The violence came just six weeks after imprisoned gang leaders allegedly ordered attacks against police across the city and Sao Paulo state, sparking a weeklong wave of violence that killed nearly 200 police, prison guards, suspected criminals and jail inmates.

Last month's attacks terrified Sao Paulo, prompting businesses to shut down and parents to pull their children from schools after suspected gang members torched scores of buses and attacked other symbols of authority across the region.

Jailed members of the gang allegedly ordered the rampage using smuggled cellular phones because of outrage over a government plan to transfer gang leaders to more secure prisons. The May 12-19 spree left 41 officers and prison guards dead.

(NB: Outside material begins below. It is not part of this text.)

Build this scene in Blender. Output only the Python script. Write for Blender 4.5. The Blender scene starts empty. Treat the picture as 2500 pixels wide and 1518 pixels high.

Police struck back, killing 123 people, many described as gang members, though human rights advocates said they suspected innocents were killed. Twenty-three inmates also died in prison rebellions.

There were no signs that Monday's violence was spreading or having any impact on daily life in Sao Paulo, a metropolis of 18 million.

"We thought this might happen, and unfortunately, it did," Sao Paulo state Gov. Claudio Lembo told Jovem Pan radio.

Police were on high alert, but Lembo said the city was calm.

"The situation is of complete tranquility, there are no problems in Sao Paulo," Lembo said.